So far, Im set on getting an AMD X2 with 2 GBs of RAM. I want hard drive performance to go along with the RAM and CPU. Now, Im not sure if I want to go with the SATA Seagate 7200 drives in RAID, or a SCSI setup.

I know throughput on the SATA drives is pretty good, but what about the seek time? I know that SCSI kicks SATA all over the place with seek time, and I hear CPU usage is extremely minimal.

For encoding, is SCSI going to be a huge boost over SATA? I know Ill be paying more, but will I see the difference, or will it be small?
 
SCSI is great. It rocks. Great for RAID, easy cableing, good seek time, great bandwith. But it's expensive as f*ck. So, if your dripping money, it's a good choice. But only get it if the price difference between it and SATA doesn't really matter to you.
 
Originally posted by: Tick
SCSI is great. It rocks. Great for RAID, easy cableing, good seek time, great bandwith. But it's expensive as f*ck. So, if your dripping money, it's a good choice. But only get it if the price difference between it and SATA doesn't really matter to you.

Well, Im kinda going more high dollar than I usually do for an upgrade. I know cheap and SCSI dont belong together. However, I dont want to pay alot for something that doesnt make that much of a difference.

For example, Im pretty sure I can get a hardware RAID card to run 3 or 4 SATA drives for the price of 1 or 2 SCSI's in RAID. The SATA drives will have good throughput in such large numbers, possibly within range of SCSI. However, RAID will do nothing for the seek times.

Im guessing that when I encode it will be CPU bound (unless I use HuffYUV), so will seek time come into play, or will bandwidth still be the cheif concern.

As I see it, to get great speed out of a SATA RAID setup, Id need more than two drives. SATA drives are so big (and cheap) these days that 4 of them would be 1TB of storage. Thats nice and all, but I still have over 100GB free on my 360GB setup. Its a bit overkill.

On the flip side, unless I shell out for the huge $600 SCSI drives, the SCSI RAID setup I go with may leave me short on space.

Im sure SCSI is faster, but how much faster are we talking for encoding purposes?
 
For encoding, having enough ram is the most important charectoristic. Seek time can be important, but it wont make a huge difference. Bandwidth can also be important, but again, not a huge diff. The biggest difference for a desktop system, especially gfx workstation, between sCSI and SATA, is if you intend to use RAID. If you really need speed, SCSI RAID 10 or 50 can be fast-as-hell. Stand alone, the drives will be fairly comperable. If you do intend to set up a large array, you might want to consider a mobo with PCI-X. The extra bandwith can help a bunch. However, that means a server board, and expensive ECC ram. A budget might tell us more. Also, it depends on how seriously your going to get into encoding. If you just want a hobby, I'd say stick with SATA.
 
The biggest advantage of SCSI (imho) is relability. SCSI has higher MTBF, throughput on the controller, and good RAID support. I would go either Raid 5 + Hotspare, large ATA (serial or parallel) for longer term storage) and backup device (tape drive) or SATA 0+1 4 drives, with maybe the large long term storage drive (so you don't have to worry about size as much as speed). Either way, I would still say get a backup device, such as a tape drive. I'ts so nice to just change a tape every other week and know that I am backed up all the time.
 
I know that SATA runs at 150MB/s while you can get Ultra320 SCSI which runs at 320MB/s assuming you have a 64bit PCI bus to run it on.

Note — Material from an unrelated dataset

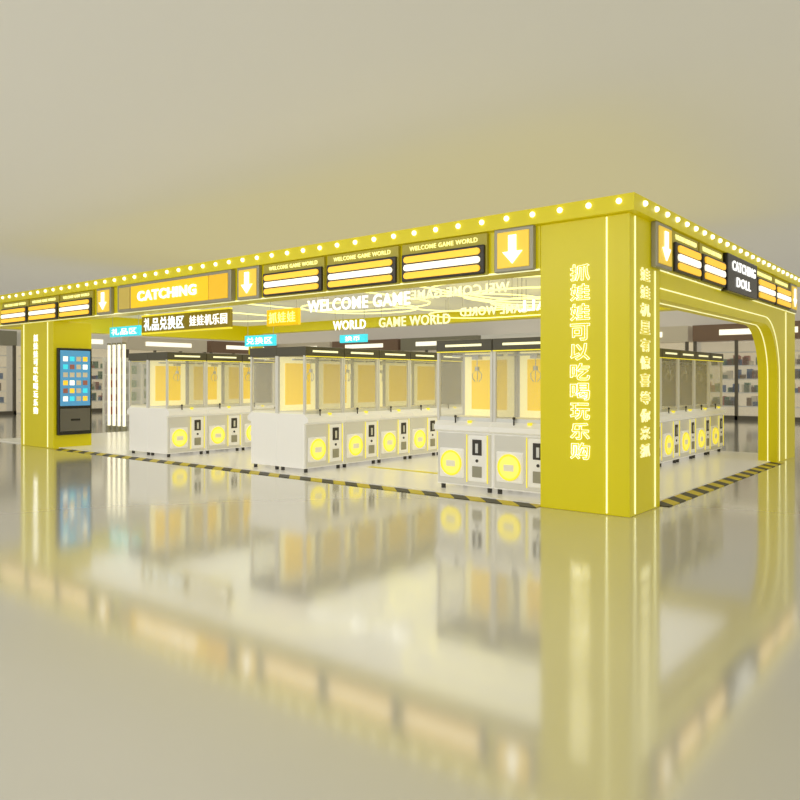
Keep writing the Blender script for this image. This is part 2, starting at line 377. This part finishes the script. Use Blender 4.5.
# ------------------------------------------------ claw machine
W, D, H = .86, .66, 1.95
def make_machine():
    t = thing('claw_machine', 'x', 'claw machine')
    for sx in (-1,1):
        for sy in (-1,1):
            MB().cyl((sx*.36, sy*.26, .03), .03, .06, seg=12).build('foot', M['dark'], t)
    MB().box(-W/2,W/2,-D/2+.03,D/2,.06,.9,.012).build('cabinet', M['body'], t)
    MB().box(-W/2+.02,W/2-.02,-D/2+.012,-D/2+.035,.08,.74,.008).build('front_panel', M['trim'], t)
    MB().prism([(-D/2-.05,.78),(-D/2-.05,.84),(-D/2+.06,.92),(-D/2+.06,.74)], 'X', -W/2, W/2).build('control_panel', M['body'], t)
    MB().cyl((-.12,-D/2-.0,.91), .01, .08, seg=8).ball((-.12,-D/2,.955), .02).build('joystick', M['dark'], t, smooth=True)
    MB().cyl((.1,-D/2,.895), .03, .03, seg=16).build('button', M['neon'], t)
    pd = MB().box(-.37,.01,-D/2-.01,-D/2+.02,.16,.54,.02).build('prize_door', M['body'], t)
    MB().cyl((-.18,-D/2-.014,.35), .15, .012, 'Y', 28).build('glowing_disc', M['disc'], pd)
    MB().ring((-.18,-D/2-.02,.35), .152, .014).build('ring', M['neon'], pd)
    MB().box(-.25,-.11,-D/2-.028,-D/2-.02,.305,.385,.01).build('door_flap', M['bed'], pd)
    cu = MB().box(.08,.36,-D/2-.01,-D/2+.02,.13,.72,.015).build('coin_unit', M['body'], t)
    MB().box(.15,.29,-D/2-.018,-D/2-.008,.47,.67,.004).build('coin_plate', M['dark'], cu)
    MB().box(.2,.24,-D/2-.024,-D/2-.016,.5,.62).build('coin_slot', M['chrome'], cu)
    MB().box(.15,.29,-D/2-.02,-D/2-.008,.19,.33,.004).build('coin_return', M['grey'], cu)
    MB().cyl((.22,-D/2-.014,.4), .02, .012, 'Y', 12).build('lock', M['dark'], cu)
    for x in (.065,.375): MB().box(x-.005,x+.005,-D/2-.018,-D/2-.008,.12,.73).build('light_strip', M['neon'], cu)
    MB().box(-W/2+.03,W/2-.03,-D/2+.06,D/2-.02,.9,.94).build('prize_bed', M['bed'], t)
    for sx in (-1,1):
        for sy in (-1,1):
            x = sx*(W/2-.018); y = sy*(D/2-.018) + (.02 if sy < 0 else 0)
            MB().box(x-.018,x+.018,y-.018,y+.018,.9,1.81).build('post', M['trim'], t)
    MB().box(-W/2+.036,W/2-.036,-D/2+.034,-D/2+.042,.93,1.8).build('glass_pane', M['glass'], t)
    MB().box(-W/2+.036,W/2-.036,-D/2+.03,-D/2+.05,.9,.95).build('glass_rail', M['chrome'], t)
    for sx in (-1,1):
        x = sx*(W/2-.014); MB().box(x-.004,x+.004,-D/2+.056,D/2-.036,.93,1.8).build('glass_pane', M['glass'], t)
    bp = MB().box(-W/2+.036,W/2-.036,D/2-.03,D/2-.015,.93,1.8).build('back_panel', M['back_panel'], t)
    MB().box(-.28,.28,D/2-.04,D/2-.03,1.03,1.7,.002).build('poster', M['poster'], bp)
    hd = MB().box(-W/2,W/2,-D/2,D/2,1.8,H,.01).build('header', M['header'], t)
    MB().box(-.28,.28,-D/2-.006,-D/2,1.862,1.892).build('header_mark', M['letter'], hd)
    MB().box(-W/2+.01,W/2-.01,-D/2-.004,-D/2+.004,1.79,1.803).build('light_strip', M['neon'], hd)
    g_ = MB().box(-W/2+.04,W/2-.04,-.02,.02,1.74,1.765).box(-.05,.05,-.05,.05,1.7,1.76).build('gantry', M['chrome'], t)
    cl = MB().cyl((0,0,1.65), .006, .12, seg=6).cyl((0,0,1.58), .03, .05, seg=12)
    for k in range(3):
        a = 2*PI*k/3
        cl.tube([(.02*math.cos(a),.02*math.sin(a),1.56),(.07*math.cos(a),.07*math.sin(a),1.51),(.065*math.cos(a),.065*math.sin(a),1.45),(.03*math.cos(a),.03*math.sin(a),1.41)], .006)
    cl.build('claw', M['chrome'], g_)
    return t
proto = make_machine(); used = [False]
P = .87
ORD = ['first','second','third','fourth','fifth','sixth','seventh','eighth','ninth']
def put(x, y, rz, label, group):
    if not used[0]:
        used[0] = True; proto.location = (x,y,PF); proto.rotation_euler = (0,0,rz); proto['label'] = label; proto['group'] = group
    else: dup(proto, (x,y,PF), rz, label, group)
def row(xc, y0, n, rz, nm, face):
    for i in range(n):
        put(xc, y0+P*(i+.5), rz, 'white claw machine in the %s row facing %s, %s from the front edge' % (nm, face, ORD[i]), 'claw machines in the %s row' % nm)
row(-9.22, .35, 5, PI/2, 'left', 'right')
row(-9.88, .35, 4, -PI/2, 'left', 'left')
row(-5.58, .35, 8, PI/2, 'middle', 'right')
row(-6.24, .35, 4, -PI/2, 'middle', 'left')
put(-2.37, .72, 0, 'white claw machine facing the front edge, left one of the front pair', 'claw machines in the right row')
put(-1.5, .72, 0, 'white claw machine facing the front edge, right beside the corner pillar', 'claw machines in the right row')
row(-1.6, 1.08, 8, PI/2, 'right', 'the archway')
row(-2.26, 1.08, 3, -PI/2, 'right', 'left')

# ------------------------------------------------ mall storefronts
hc = [('beige', goods[2]), ('brown', goods[3]), ('grey', M['grey']), ('white', M['shelf_w'])]
def store(loc, rz, k, label):
    w = 4.4
    t = thing('storefront', label, 'storefront', loc, rz, 'mall storefronts')
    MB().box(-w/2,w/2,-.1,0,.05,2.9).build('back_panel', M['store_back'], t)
    f = MB()
    for x in (-w/2,-w/6,w/6,w/2): f.box(x-.05,x+.05,-.9,-.78,0,2.9)
    f.box(-w/2-.06,w/2+.06,-.9,-.78,0,.15)
    f.build('frame', M['store_dark'], t)
    MB().box(-w/2-.06,w/2+.06,-.95,-.1,2.9,3.5).build('header', hc[k % 4][1], t)
    MB().box(-w/2+.9,w/2-.9,-.97,-.95,3.1,3.3).build('header_light', M['bar_white'], t)
    MB().box(-w/2,w/2,-.85,-.83,.15,2.9).build('glass_pane', M['glass'], t)
    for z in (.5,1.0,1.5,2.0,2.5):
        MB().box(-w/2+.1,w/2-.1,-.5,-.1,z-.04,z).build('shelf', M['shelf_w'], t)
    for gi in range(5):
        g = MB()
        for z in (.5,1.0,1.5,2.0):
            for q in range(6):
                x = -w/2+.3+random.random()*(w-.6); g.box(x-.09,x+.09,-.4,-.2,z,z+.12+random.random()*.25)
        o = g.build('merchandise', goods[gi], t); o['kind'] = 'stuff'
for i, x in enumerate((-27.2,-22.5,-17.8,-13.1,-8.4,-3.7,1,5.7)):
    store((x,22,0), 0, i, 'distant %s-headed storefront on the back wall, %s from the left' % (hc[i % 4][0], ORD[i]))
for i, y in enumerate((-.5,4.3,9.1,13.9,18.7)):
    store((-30,y,0), PI/2, i+1, 'distant %s-headed storefront on the left wall, %s from the left' % (hc[(i+1) % 4][0], ORD[i]))
def rack(loc, rz, label):
    t = thing('display_rack', label, 'rack', loc, rz, 'white display racks left of the kiosk')
    for x in (-.6,.6):
        MB().box(x-.03,x+.03,-.2,.2,0,2.2).build('side_panel', M['shelf_w'], t)
    MB().box(-.57,.57,.16,.2,0.05,2.2).build('back_panel', M['trim'], t)
    for z in (.3,.75,1.2,1.65,2.1):
        MB().box(-.57,.57,-.2,.16,z-.03,z).build('shelf', M['shelf_w'], t)
    for gi in range(3):
        for z in (.3,.75,1.2,1.65):
            x = -.45+gi*.32; MB().box(x,x+.22,-.12,.08,z,z+.2+random.random()*.1).build('boxed_goods', goods[(gi*2) % 5], t)
for i, (x, y) in enumerate(((-19.9,6.0),(-20.6,1.4),(-22.5,8.2),(-24,2.2))):
    rack((x,y,0), .9, 'white shelf rack of boxed goods beyond the kiosk, %s from the kiosk' % ORD[i])

# ------------------------------------------------ lights
def area(loc, sx, sy, e, col, rot=(0,0,0)):
    l = bpy.data.lights.new('area_light', 'AREA'); l.shape = 'RECTANGLE'; l.size = sx; l.size_y = sy; l.energy = e; l.color = col
    o = bpy.data.objects.new('area_light', l); C.objects.link(o); o.location = loc; o.rotation_euler = rot
area((-7,4,3.5), 13, 7, 16, (1,.985,.97), (PI,0,0))
area((-8,4,3.13), 14.5, 6.8, 150, (1,.99,.96))  # added fill below the soffit to brighten the interior, no real fitting
area((-5,-7,4.55), 16, 3, 480, (1,.99,.96), (math.radians(35),0,0))  # added soft key tilted at the long front face, not an actual lamp
area((9,3,4.55), 3, 10, 210, (1,.99,.96), (0,math.radians(35),0))  # same kind of added fill for the archway side
w = bpy.data.worlds.new('world'); S.world = w; w.use_nodes = True
bg = w.node_tree.nodes['Background']; bg.inputs[0].default_value = (1,.985,.95,1); bg.inputs[1].default_value = 1.05

cam = bpy.data.cameras.new('camera'); co = bpy.data.objects.new('camera', cam); C.objects.link(co)
co.location = (3.03,-7.60,1.45); co.rotation_euler = (PI/2,0,math.atan2(.628,.778))
cam.sensor_width = 36; cam.lens = 743/800*36; cam.shift_y = -.025
S.camera = co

I really think that investing in SCSI would be a waste (I own an Ultra160 SCSI card & Seagate X15 HDD) The access time is nice (3.6m) however I have heard several people do video & audio editing & encoding on 2x WD 80GB IDE HDDs in a striped array.

I don't think you'll have to worry too much about bandwidth since most HDDs peak around 60-70MB/s. You can check out this site for HDD reviews they really go out of their way to measure performance.

http://www.storagereview.com/

I believe your encoding will be limited more so by the processors speed (which would be a pretty fast processor to begin with).

It all comes down to how long it takes to encode the video and I'm pretty sure you will not see a difference between SATA & SCSI except how much you pay.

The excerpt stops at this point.